As quintas apresentam Convívio, programa do músico instrumental Arismar Espírito Santo e convidados. Já as sextas e sábados trarão música popular de qualidade – que Marcos prefere chamar de música autoral, com identidade e riqueza na execução. E não apenas brasileira. Uma programação mais variada, com artistas que são patrimônio cultural do país, como o pianista e compositor João Donato, as cantoras Alaíde Costa e Áurea Martins, e o maestro Laércio de Freitas, da velha guarda, ou os instrumentistas de jazz e choro Marco Pereira e Paulo Belinatti. Contra todos os importadores de consciência enlatada.
“A riqueza da música e dos músicos brasileiros, sua enorme criatividade merece ser pensada, repensada, vivida e revivida”, considera Angela. “Não estou nem falando dos 17 ritmos existentes só no Pará, mas da música regional do Norte, Nordeste, Sul”, emenda Marcos. Uma consciência participante, uma rítmica religiosa.
O nome Tupi or not Tupi foi sugerido por uma adolescente, filha da Jeanne, quando estudava o Manifesto Antropófago de Oswald de Andrade, escrito em 1928 — de onde, aliás, foram extraídos as frases em negrito neste texto. Foi direto ao ponto, diz Angela: “A gente come, deglute, vive isso com intensidade e prazer”. A alegria é a prova dos nove.
A Tupi or not Tupi está em busca de apoio e patrocínio. “Se conseguirmos passagens aéreas e hospedagem, já dá para trazer músicos do Pará, por exemplo. Mais artistas, a preços mais acessíveis.”
Na visão de Marcos, cujo lado B é de economista, “a casa atrai um público interessante para marcas de tecnologia: Youtube, Facebook, Google. E para outras tantas que já demonstraram ter afinidade com a música, como a Natura e a Tim, por exemplo.”
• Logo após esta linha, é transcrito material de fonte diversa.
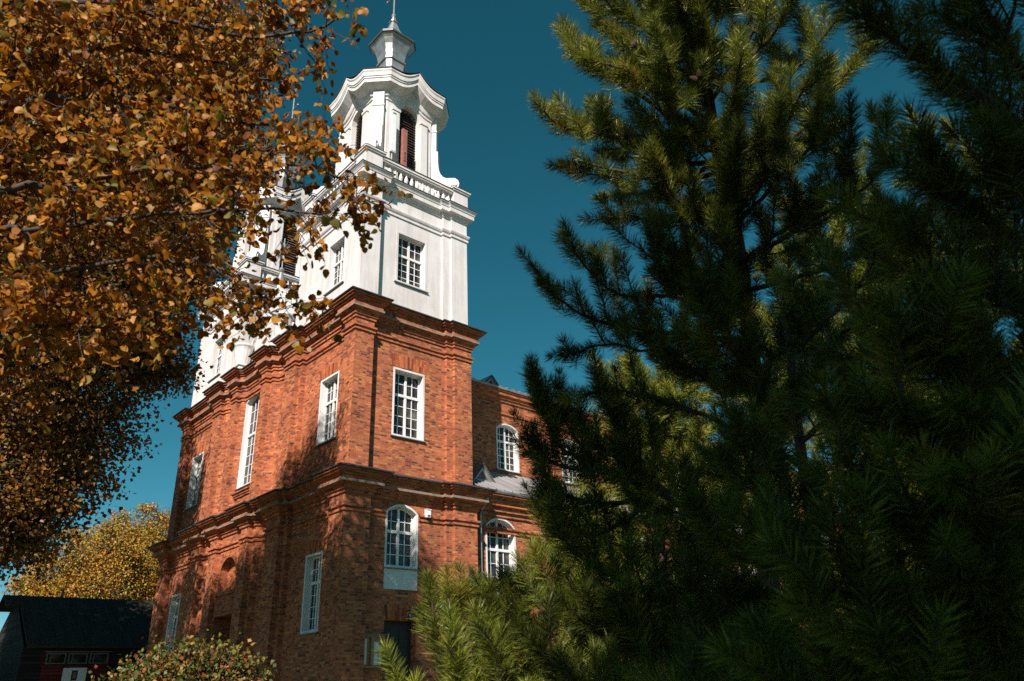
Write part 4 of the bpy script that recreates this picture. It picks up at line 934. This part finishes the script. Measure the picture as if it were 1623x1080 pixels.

Os ingressos dos shows têm faixas de preço que contemplam diferentes públicos – há espetáculos de 35, de 55 e de 75 reais. O serviço de comida e bebida, criado na mesma levada cultural tupiniquim, é feito apenas antes e depois do show. A carta de cachaças foi desenvolvida por Maurício Ayer, especialista na bebida brasileira e em literatura. O sommellier Elvis Campello selecionou vinhos e cervejas. Ambos criaram drinks especiais com nomes inspirados na música e cultura brasileiras À criativa chef Raphaela Homem de Melo coube criarum cardápio de culinária brasileira. Em comunicação com o solo.
Programação
De 16 de março a 08 de abril
16 de março, quinta, 21h30, João Donato e Arismar o Espírito Santo
17, sexta, 21h30, Ritchie & Blacktie
18, sábado, 21h30, Fabiana Cozza
22, quarta, 21h, Silibrina
23, quinta, 21h, “Arismar Convívio” com Léa Freire
24, sexta, 21h30, Lívia Nestrovski e Fred Ferreira
25, sábado, 21h30, Alaíde Costa e Laércio de Freitas
29, quarta, 21h, Nadia Larcher y Proyecto Pato (Argentina)
30, quinta, 21h, “Arismar Convívio” com Thiago Espírito Santo
31, sexta, 21h30, Renato Braz, com Áurea Martins e Alice Passos
1º de abril, sáb, 21h30, Renato Braz, com Áurea Martins e Alice Passos
5 de abril, quarta, 21h, Breno Ruiz
6, quinta, 21h, “Arismar Convívio” com Laércio de Freitas
7, sexta, 21h30, Luiz Tatit com participação de Marina Pittier
8, sábado, 21h30, Luiz Brasil Quinteto
Gostei muito da iniciativa e da programação.
Parabéns e que vcs tenham muito sucesso, é o que mais desejo!